§ SET EXERCISE: Transcribe the whole listing without a single picture.

§ DATASET CONTENT:
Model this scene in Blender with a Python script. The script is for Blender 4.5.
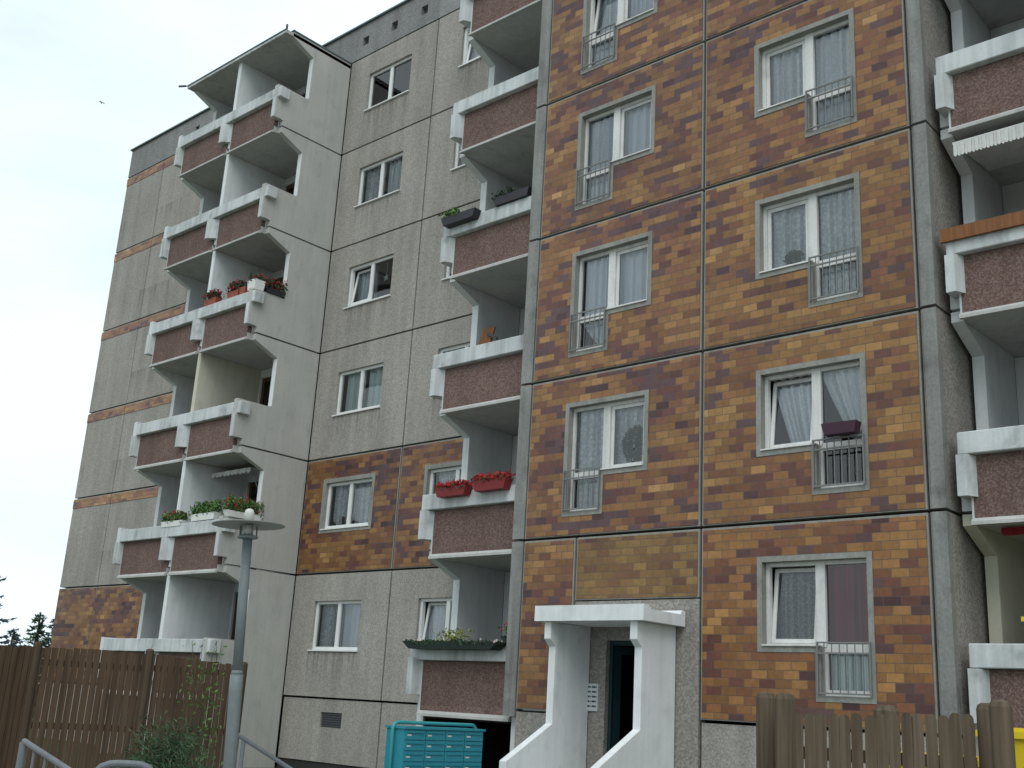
import bpy, bmesh, math, random
from mathutils import Vector, Matrix
random.seed(7)
scene = bpy.context.scene
for o in list(bpy.data.objects): bpy.data.objects.remove(o)
COL = scene.collection
R = math.radians

# ------------------------------------------------------------------ camera
FPX = 1113.1147
CAM = Vector((9.1471, -14.2537, 0.0414))
YAW, PIT, ROL = 0.7468, 0.2821, 0.0582
_f = Vector((-math.sin(YAW)*math.cos(PIT), math.cos(YAW)*math.cos(PIT), math.sin(PIT)))
_r = Vector((math.cos(YAW), math.sin(YAW), 0))
_u = _r.cross(_f)
RT = _r*math.cos(ROL) + _u*math.sin(ROL)
UP = -_r*math.sin(ROL) + _u*math.cos(ROL)
cd = bpy.data.cameras.new('camera')
cam = bpy.data.objects.new('camera', cd); COL.objects.link(cam)
cd.sensor_width = 36; cd.lens = FPX*36/1024; cd.clip_start = 0.1; cd.clip_end = 2000
m = Matrix.Identity(4)
for i in range(3):
    m[i][0] = RT[i]; m[i][1] = UP[i]; m[i][2] = -_f[i]; m[i][3] = CAM[i]
cam.matrix_world = m
scene.camera = cam

def at(px, py, d):
    v = _f + RT*((px-512)/FPX) + UP*((384-py)/FPX)
    return CAM + v.normalized()*d

# ------------------------------------------------------------------ world and sun
SUN_EL, SUN_AZ = R(50), R(142)      # compass-like angle, from the front left of the facade
w = bpy.data.worlds.new('World'); scene.world = w; w.use_nodes = True
nt = w.node_tree; N = nt.nodes; L = nt.links
N.clear()
out = N.new('ShaderNodeOutputWorld'); bg = N.new('ShaderNodeBackground'); L.new(bg.outputs[0], out.inputs[0])
sky = N.new('ShaderNodeTexSky'); sky.sky_type = 'NISHITA'; sky.sun_disc = False
sky.sun_elevation = SUN_EL; sky.sun_rotation = SUN_AZ; sky.air_density = 1.0; sky.dust_density = 2.0
tc = N.new('ShaderNodeTexCoord')
mp = N.new('ShaderNodeMapping'); mp.inputs['Scale'].default_value = (1, 1, 2.6)
L.new(tc.outputs['Generated'], mp.inputs[0])
ns = N.new('ShaderNodeTexNoise'); ns.inputs['Scale'].default_value = 2.1; ns.inputs['Detail'].default_value = 7
ns.inputs['Roughness'].default_value = .55
L.new(mp.outputs[0], ns.inputs['Vector'])
cr = N.new('ShaderNodeValToRGB'); cr.color_ramp.elements[0].position = .30; cr.color_ramp.elements[0].color = (.74,)*3+(1,)
cr.color_ramp.elements[1].position = .55; cr.color_ramp.elements[1].color = (1,)*3+(1,)
L.new(ns.outputs[0], cr.inputs[0])
mx = N.new('ShaderNodeMix'); mx.data_type = 'RGBA'
L.new(cr.outputs[0], mx.inputs[0]); L.new(sky.outputs[0], mx.inputs[6])
mx.inputs[7].default_value = (10.4, 12.0, 12.6, 1)
L.new(mx.outputs[2], bg.inputs[0]); bg.inputs[1].default_value = .085

sd = bpy.data.lights.new('sun', 'SUN'); sd.energy = 1.35; sd.angle = R(40); sd.color = (1, .985, .96)
so = bpy.data.objects.new('sun', sd); COL.objects.link(so)
# direction towards the sun (Nishita: rotation 0 = +Y, clockwise seen from above)
sv = Vector((math.sin(SUN_AZ)*math.cos(SUN_EL), math.cos(SUN_AZ)*math.cos(SUN_EL), math.sin(SUN_EL)))
so.rotation_euler = sv.to_track_quat('Z', 'Y').to_euler()
so.location = (0, -20, 40)

scene.view_settings.view_transform = 'Standard'
scene.view_settings.look = 'None'
scene.view_settings.exposure = 0.16
scene.view_settings.gamma = 1
scene.render.engine = 'CYCLES'

# ------------------------------------------------------------------ materials
def mat(name, col, rough=.8, spec=.3):
    m = bpy.data.materials.new(name); m.use_nodes = True
    b = m.node_tree.nodes['Principled BSDF']
    b.inputs['Base Color'].default_value = (*col, 1); b.inputs['Roughness'].default_value = rough
    b.inputs['Specular IOR Level'].default_value = spec
    return m

def nn(m, t, **kw):
    n = m.node_tree.nodes.new(t)
    for k, v in kw.items(): setattr(n, k, v)
    return n
def lk(m, a, b): m.node_tree.links.new(a, b)
def math_node(m, op, a, b=None):
    n = nn(m, 'ShaderNodeMath', operation=op)
    for i, v in enumerate((a, b)):
        if v is None: continue
        if isinstance(v, (int, float)): n.inputs[i].default_value = v
        else: lk(m, v, n.inputs[i])
    return n.outputs[0]
def noise(m, scale, vec, detail=3, sc=(1, 1, 1)):
    mpn = nn(m, 'ShaderNodeMapping'); mpn.inputs['Scale'].default_value = sc; lk(m, vec, mpn.inputs[0])
    n = nn(m, 'ShaderNodeTexNoise'); n.inputs['Scale'].default_value = scale; n.inputs['Detail'].default_value = detail
    lk(m, mpn.outputs[0], n.inputs['Vector']); return n.outputs[0]
def ramp(m, fac, stops, mode='LINEAR'):
    n = nn(m, 'ShaderNodeValToRGB'); r = n.color_ramp; r.interpolation = mode
    while len(r.elements) < len(stops): r.elements.new(.5)
    for e, (p, c) in zip(r.elements, stops):
        e.position = p; e.color = (*c, 1) if not isinstance(c, (int, float)) else (c, c, c, 1)
    lk(m, fac, n.inputs[0]); return n.outputs[0]
def mixc(m, f, a, b, mode='MIX'):
    n = nn(m, 'ShaderNodeMix', data_type='RGBA', blend_type=mode)
    for i, v in ((0, f), (6, a), (7, b)):
        if isinstance(v, (int, float)): n.inputs[i].default_value = v
        elif isinstance(v, tuple): n.inputs[i].default_value = (*v, 1)
        else: lk(m, v, n.inputs[i])
    return n.outputs[2]
def pos(m): return nn(m, 'ShaderNodeNewGeometry').outputs['Position']
def bsdf(m): return m.node_tree.nodes['Principled BSDF']
def bump(m, h, strength, dist=.01):
    n = nn(m, 'ShaderNodeBump'); n.inputs['Strength'].default_value = strength; n.inputs['Distance'].default_value = dist
    lk(m, h, n.inputs['Height']); lk(m, n.outputs[0], bsdf(m).inputs['Normal'])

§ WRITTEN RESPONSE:
Model this scene in Blender with a Python script. The script is for Blender 4.5.
import bpy, bmesh, math, random
from mathutils import Vector, Matrix
random.seed(7)
scene = bpy.context.scene
for o in list(bpy.data.objects): bpy.data.objects.remove(o)
COL = scene.collection
R = math.radians

# ------------------------------------------------------------------ camera
FPX = 1113.1147
CAM = Vector((9.1471, -14.2537, 0.0414))
YAW, PIT, ROL = 0.7468, 0.2821, 0.0582
_f = Vector((-math.sin(YAW)*math.cos(PIT), math.cos(YAW)*math.cos(PIT), math.sin(PIT)))
_r = Vector((math.cos(YAW), math.sin(YAW), 0))
_u = _r.cross(_f)
RT = _r*math.cos(ROL) + _u*math.sin(ROL)
UP = -_r*math.sin(ROL) + _u*math.cos(ROL)
cd = bpy.data.cameras.new('camera')
cam = bpy.data.objects.new('camera', cd); COL.objects.link(cam)
cd.sensor_width = 36; cd.lens = FPX*36/1024; cd.clip_start = 0.1; cd.clip_end = 2000
m = Matrix.Identity(4)
for i in range(3):
    m[i][0] = RT[i]; m[i][1] = UP[i]; m[i][2] = -_f[i]; m[i][3] = CAM[i]
cam.matrix_world = m
scene.camera = cam

def at(px, py, d):
    v = _f + RT*((px-512)/FPX) + UP*((384-py)/FPX)
    return CAM + v.normalized()*d

# ------------------------------------------------------------------ world and sun
SUN_EL, SUN_AZ = R(50), R(142)      # compass-like angle, from the front left of the facade
w = bpy.data.worlds.new('World'); scene.world = w; w.use_nodes = True
nt = w.node_tree; N = nt.nodes; L = nt.links
N.clear()
out = N.new('ShaderNodeOutputWorld'); bg = N.new('ShaderNodeBackground'); L.new(bg.outputs[0], out.inputs[0])
sky = N.new('ShaderNodeTexSky'); sky.sky_type = 'NISHITA'; sky.sun_disc = False
sky.sun_elevation = SUN_EL; sky.sun_rotation = SUN_AZ; sky.air_density = 1.0; sky.dust_density = 2.0
tc = N.new('ShaderNodeTexCoord')
mp = N.new('ShaderNodeMapping'); mp.inputs['Scale'].default_value = (1, 1, 2.6)
L.new(tc.outputs['Generated'], mp.inputs[0])
ns = N.new('ShaderNodeTexNoise'); ns.inputs['Scale'].default_value = 2.1; ns.inputs['Detail'].default_value = 7
ns.inputs['Roughness'].default_value = .55
L.new(mp.outputs[0], ns.inputs['Vector'])
cr = N.new('ShaderNodeValToRGB'); cr.color_ramp.elements[0].position = .30; cr.color_ramp.elements[0].color = (.74,)*3+(1,)
cr.color_ramp.elements[1].position = .55; cr.color_ramp.elements[1].color = (1,)*3+(1,)
L.new(ns.outputs[0], cr.inputs[0])
mx = N.new('ShaderNodeMix'); mx.data_type = 'RGBA'
L.new(cr.outputs[0], mx.inputs[0]); L.new(sky.outputs[0], mx.inputs[6])
mx.inputs[7].default_value = (10.4, 12.0, 12.6, 1)
L.new(mx.outputs[2], bg.inputs[0]); bg.inputs[1].default_value = .085

sd = bpy.data.lights.new('sun', 'SUN'); sd.energy = 1.35; sd.angle = R(40); sd.color = (1, .985, .96)
so = bpy.data.objects.new('sun', sd); COL.objects.link(so)
# direction towards the sun (Nishita: rotation 0 = +Y, clockwise seen from above)
sv = Vector((math.sin(SUN_AZ)*math.cos(SUN_EL), math.cos(SUN_AZ)*math.cos(SUN_EL), math.sin(SUN_EL)))
so.rotation_euler = sv.to_track_quat('Z', 'Y').to_euler()
so.location = (0, -20, 40)

scene.view_settings.view_transform = 'Standard'
scene.view_settings.look = 'None'
scene.view_settings.exposure = 0.16
scene.view_settings.gamma = 1
scene.render.engine = 'CYCLES'

# ------------------------------------------------------------------ materials
def mat(name, col, rough=.8, spec=.3):
    m = bpy.data.materials.new(name); m.use_nodes = True
    b = m.node_tree.nodes['Principled BSDF']
    b.inputs['Base Color'].default_value = (*col, 1); b.inputs['Roughness'].default_value = rough
    b.inputs['Specular IOR Level'].default_value = spec
    return m

def nn(m, t, **kw):
    n = m.node_tree.nodes.new(t)
    for k, v in kw.items(): setattr(n, k, v)
    return n
def lk(m, a, b): m.node_tree.links.new(a, b)
def math_node(m, op, a, b=None):
    n = nn(m, 'ShaderNodeMath', operation=op)
    for i, v in enumerate((a, b)):
        if v is None: continue
        if isinstance(v, (int, float)): n.inputs[i].default_value = v
        else: lk(m, v, n.inputs[i])
    return n.outputs[0]
def noise(m, scale, vec, detail=3, sc=(1, 1, 1)):
    mpn = nn(m, 'ShaderNodeMapping'); mpn.inputs['Scale'].default_value = sc; lk(m, vec, mpn.inputs[0])
    n = nn(m, 'ShaderNodeTexNoise'); n.inputs['Scale'].default_value = scale; n.inputs['Detail'].default_value = detail
    lk(m, mpn.outputs[0], n.inputs['Vector']); return n.outputs[0]
def ramp(m, fac, stops, mode='LINEAR'):
    n = nn(m, 'ShaderNodeValToRGB'); r = n.color_ramp; r.interpolation = mode
    while len(r.elements) < len(stops): r.elements.new(.5)
    for e, (p, c) in zip(r.elements, stops):
        e.position = p; e.color = (*c, 1) if not isinstance(c, (int, float)) else (c, c, c, 1)
    lk(m, fac, n.inputs[0]); return n.outputs[0]
def mixc(m, f, a, b, mode='MIX'):
    n = nn(m, 'ShaderNodeMix', data_type='RGBA', blend_type=mode)
    for i, v in ((0, f), (6, a), (7, b)):
        if isinstance(v, (int, float)): n.inputs[i].default_value = v
        elif isinstance(v, tuple): n.inputs[i].default_value = (*v, 1)
        else: lk(m, v, n.inputs[i])
    return n.outputs[2]
def pos(m): return nn(m, 'ShaderNodeNewGeometry').outputs['Position']
def bsdf(m): return m.node_tree.nodes['Principled BSDF']
def bump(m, h, strength, dist=.01):
    n = nn(m, 'ShaderNodeBump'); n.inputs['Strength'].default_value = strength; n.inputs['Distance'].default_value = dist
    lk(m, h, n.inputs['Height']); lk(m, n.outputs[0], bsdf(m).inputs['Normal'])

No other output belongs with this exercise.